■ **Written exercise**: Reproduce all of the data that follows, character for character.

■ **Source material**:
%%

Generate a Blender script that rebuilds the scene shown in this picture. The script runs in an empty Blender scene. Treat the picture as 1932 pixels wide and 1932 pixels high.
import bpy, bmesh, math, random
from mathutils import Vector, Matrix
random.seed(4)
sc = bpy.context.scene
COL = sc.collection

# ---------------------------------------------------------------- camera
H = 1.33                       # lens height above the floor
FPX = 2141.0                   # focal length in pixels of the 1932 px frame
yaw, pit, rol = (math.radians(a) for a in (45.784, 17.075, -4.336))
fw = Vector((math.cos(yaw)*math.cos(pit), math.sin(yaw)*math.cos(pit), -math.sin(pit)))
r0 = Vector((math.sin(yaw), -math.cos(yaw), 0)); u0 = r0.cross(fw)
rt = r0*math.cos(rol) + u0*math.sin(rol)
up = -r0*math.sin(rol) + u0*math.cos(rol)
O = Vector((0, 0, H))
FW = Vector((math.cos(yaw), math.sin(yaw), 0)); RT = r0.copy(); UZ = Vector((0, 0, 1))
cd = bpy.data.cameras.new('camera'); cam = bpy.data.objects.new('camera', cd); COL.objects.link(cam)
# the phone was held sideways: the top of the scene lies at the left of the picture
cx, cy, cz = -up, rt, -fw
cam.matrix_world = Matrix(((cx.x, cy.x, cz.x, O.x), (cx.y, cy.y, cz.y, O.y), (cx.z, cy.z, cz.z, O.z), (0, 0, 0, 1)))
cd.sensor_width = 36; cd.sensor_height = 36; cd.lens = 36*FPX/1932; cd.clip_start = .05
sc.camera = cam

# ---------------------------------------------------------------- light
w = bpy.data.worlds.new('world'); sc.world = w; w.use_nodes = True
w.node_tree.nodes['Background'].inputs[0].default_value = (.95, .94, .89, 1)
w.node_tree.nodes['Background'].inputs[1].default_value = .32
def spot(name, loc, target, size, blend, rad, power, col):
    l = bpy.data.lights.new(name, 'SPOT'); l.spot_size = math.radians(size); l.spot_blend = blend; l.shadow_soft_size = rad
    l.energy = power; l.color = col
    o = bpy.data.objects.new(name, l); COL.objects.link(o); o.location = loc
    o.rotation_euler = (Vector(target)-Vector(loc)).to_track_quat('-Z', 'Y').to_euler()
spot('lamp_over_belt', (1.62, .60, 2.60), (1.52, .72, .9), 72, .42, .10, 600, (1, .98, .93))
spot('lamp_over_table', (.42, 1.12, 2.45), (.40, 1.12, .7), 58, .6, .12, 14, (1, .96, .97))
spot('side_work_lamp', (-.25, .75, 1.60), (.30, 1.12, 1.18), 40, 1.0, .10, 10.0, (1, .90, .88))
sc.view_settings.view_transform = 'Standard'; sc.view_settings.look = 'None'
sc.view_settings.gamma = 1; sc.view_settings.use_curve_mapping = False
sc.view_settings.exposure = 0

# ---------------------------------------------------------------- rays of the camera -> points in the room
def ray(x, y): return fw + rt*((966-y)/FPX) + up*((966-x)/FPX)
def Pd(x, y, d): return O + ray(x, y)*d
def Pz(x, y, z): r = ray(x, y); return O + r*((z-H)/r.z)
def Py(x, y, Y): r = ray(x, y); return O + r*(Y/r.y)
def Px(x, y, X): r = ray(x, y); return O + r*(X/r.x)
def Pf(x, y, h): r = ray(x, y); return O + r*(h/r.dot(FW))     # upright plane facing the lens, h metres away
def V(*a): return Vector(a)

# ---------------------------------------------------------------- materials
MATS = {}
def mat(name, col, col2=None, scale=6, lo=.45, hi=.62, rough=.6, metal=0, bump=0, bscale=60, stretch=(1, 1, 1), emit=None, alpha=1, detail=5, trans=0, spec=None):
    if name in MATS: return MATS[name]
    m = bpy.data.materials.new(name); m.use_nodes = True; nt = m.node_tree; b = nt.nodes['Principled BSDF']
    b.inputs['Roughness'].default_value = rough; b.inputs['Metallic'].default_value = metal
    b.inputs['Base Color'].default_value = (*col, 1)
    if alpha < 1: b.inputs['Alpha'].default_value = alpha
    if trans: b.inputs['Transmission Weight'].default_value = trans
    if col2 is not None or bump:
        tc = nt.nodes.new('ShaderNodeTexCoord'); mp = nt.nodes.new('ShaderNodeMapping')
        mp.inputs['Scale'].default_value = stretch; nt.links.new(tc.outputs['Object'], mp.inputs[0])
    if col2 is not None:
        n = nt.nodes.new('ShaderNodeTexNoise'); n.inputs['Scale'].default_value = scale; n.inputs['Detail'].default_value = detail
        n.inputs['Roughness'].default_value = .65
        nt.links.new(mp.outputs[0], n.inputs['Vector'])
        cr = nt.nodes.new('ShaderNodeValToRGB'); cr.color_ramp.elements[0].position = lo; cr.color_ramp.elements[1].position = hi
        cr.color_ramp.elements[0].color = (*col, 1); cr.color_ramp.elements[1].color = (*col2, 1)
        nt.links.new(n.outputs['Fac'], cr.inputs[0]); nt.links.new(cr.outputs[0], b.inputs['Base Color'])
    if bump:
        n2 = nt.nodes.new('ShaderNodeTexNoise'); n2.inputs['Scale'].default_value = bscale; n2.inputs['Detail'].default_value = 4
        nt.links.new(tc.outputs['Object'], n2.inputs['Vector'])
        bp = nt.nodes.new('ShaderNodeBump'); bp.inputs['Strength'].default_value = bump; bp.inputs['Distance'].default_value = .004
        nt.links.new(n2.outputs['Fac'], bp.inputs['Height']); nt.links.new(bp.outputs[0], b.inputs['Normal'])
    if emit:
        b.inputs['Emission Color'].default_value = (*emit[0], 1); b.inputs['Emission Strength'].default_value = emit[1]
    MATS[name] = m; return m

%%

■ **Final answer**:
Generate a Blender script that rebuilds the scene shown in this picture. The script runs in an empty Blender scene. Treat the picture as 1932 pixels wide and 1932 pixels high.
import bpy, bmesh, math, random
from mathutils import Vector, Matrix
random.seed(4)
sc = bpy.context.scene
COL = sc.collection

# ---------------------------------------------------------------- camera
H = 1.33                       # lens height above the floor
FPX = 2141.0                   # focal length in pixels of the 1932 px frame
yaw, pit, rol = (math.radians(a) for a in (45.784, 17.075, -4.336))
fw = Vector((math.cos(yaw)*math.cos(pit), math.sin(yaw)*math.cos(pit), -math.sin(pit)))
r0 = Vector((math.sin(yaw), -math.cos(yaw), 0)); u0 = r0.cross(fw)
rt = r0*math.cos(rol) + u0*math.sin(rol)
up = -r0*math.sin(rol) + u0*math.cos(rol)
O = Vector((0, 0, H))
FW = Vector((math.cos(yaw), math.sin(yaw), 0)); RT = r0.copy(); UZ = Vector((0, 0, 1))
cd = bpy.data.cameras.new('camera'); cam = bpy.data.objects.new('camera', cd); COL.objects.link(cam)
# the phone was held sideways: the top of the scene lies at the left of the picture
cx, cy, cz = -up, rt, -fw
cam.matrix_world = Matrix(((cx.x, cy.x, cz.x, O.x), (cx.y, cy.y, cz.y, O.y), (cx.z, cy.z, cz.z, O.z), (0, 0, 0, 1)))
cd.sensor_width = 36; cd.sensor_height = 36; cd.lens = 36*FPX/1932; cd.clip_start = .05
sc.camera = cam

# ---------------------------------------------------------------- light
w = bpy.data.worlds.new('world'); sc.world = w; w.use_nodes = True
w.node_tree.nodes['Background'].inputs[0].default_value = (.95, .94, .89, 1)
w.node_tree.nodes['Background'].inputs[1].default_value = .32
def spot(name, loc, target, size, blend, rad, power, col):
    l = bpy.data.lights.new(name, 'SPOT'); l.spot_size = math.radians(size); l.spot_blend = blend; l.shadow_soft_size = rad
    l.energy = power; l.color = col
    o = bpy.data.objects.new(name, l); COL.objects.link(o); o.location = loc
    o.rotation_euler = (Vector(target)-Vector(loc)).to_track_quat('-Z', 'Y').to_euler()
spot('lamp_over_belt', (1.62, .60, 2.60), (1.52, .72, .9), 72, .42, .10, 600, (1, .98, .93))
spot('lamp_over_table', (.42, 1.12, 2.45), (.40, 1.12, .7), 58, .6, .12, 14, (1, .96, .97))
spot('side_work_lamp', (-.25, .75, 1.60), (.30, 1.12, 1.18), 40, 1.0, .10, 10.0, (1, .90, .88))
sc.view_settings.view_transform = 'Standard'; sc.view_settings.look = 'None'
sc.view_settings.gamma = 1; sc.view_settings.use_curve_mapping = False
sc.view_settings.exposure = 0

# ---------------------------------------------------------------- rays of the camera -> points in the room
def ray(x, y): return fw + rt*((966-y)/FPX) + up*((966-x)/FPX)
def Pd(x, y, d): return O + ray(x, y)*d
def Pz(x, y, z): r = ray(x, y); return O + r*((z-H)/r.z)
def Py(x, y, Y): r = ray(x, y); return O + r*(Y/r.y)
def Px(x, y, X): r = ray(x, y); return O + r*(X/r.x)
def Pf(x, y, h): r = ray(x, y); return O + r*(h/r.dot(FW))     # upright plane facing the lens, h metres away
def V(*a): return Vector(a)

# ---------------------------------------------------------------- materials
MATS = {}
def mat(name, col, col2=None, scale=6, lo=.45, hi=.62, rough=.6, metal=0, bump=0, bscale=60, stretch=(1, 1, 1), emit=None, alpha=1, detail=5, trans=0, spec=None):
    if name in MATS: return MATS[name]
    m = bpy.data.materials.new(name); m.use_nodes = True; nt = m.node_tree; b = nt.nodes['Principled BSDF']
    b.inputs['Roughness'].default_value = rough; b.inputs['Metallic'].default_value = metal
    b.inputs['Base Color'].default_value = (*col, 1)
    if alpha < 1: b.inputs['Alpha'].default_value = alpha
    if trans: b.inputs['Transmission Weight'].default_value = trans
    if col2 is not None or bump:
        tc = nt.nodes.new('ShaderNodeTexCoord'); mp = nt.nodes.new('ShaderNodeMapping')
        mp.inputs['Scale'].default_value = stretch; nt.links.new(tc.outputs['Object'], mp.inputs[0])
    if col2 is not None:
        n = nt.nodes.new('ShaderNodeTexNoise'); n.inputs['Scale'].default_value = scale; n.inputs['Detail'].default_value = detail
        n.inputs['Roughness'].default_value = .65
        nt.links.new(mp.outputs[0], n.inputs['Vector'])
        cr = nt.nodes.new('ShaderNodeValToRGB'); cr.color_ramp.elements[0].position = lo; cr.color_ramp.elements[1].position = hi
        cr.color_ramp.elements[0].color = (*col, 1); cr.color_ramp.elements[1].color = (*col2, 1)
        nt.links.new(n.outputs['Fac'], cr.inputs[0]); nt.links.new(cr.outputs[0], b.inputs['Base Color'])
    if bump:
        n2 = nt.nodes.new('ShaderNodeTexNoise'); n2.inputs['Scale'].default_value = bscale; n2.inputs['Detail'].default_value = 4
        nt.links.new(tc.outputs['Object'], n2.inputs['Vector'])
        bp = nt.nodes.new('ShaderNodeBump'); bp.inputs['Strength'].default_value = bump; bp.inputs['Distance'].default_value = .004
        nt.links.new(n2.outputs['Fac'], bp.inputs['Height']); nt.links.new(bp.outputs[0], b.inputs['Normal'])
    if emit:
        b.inputs['Emission Color'].default_value = (*emit[0], 1); b.inputs['Emission Strength'].default_value = emit[1]
    MATS[name] = m; return m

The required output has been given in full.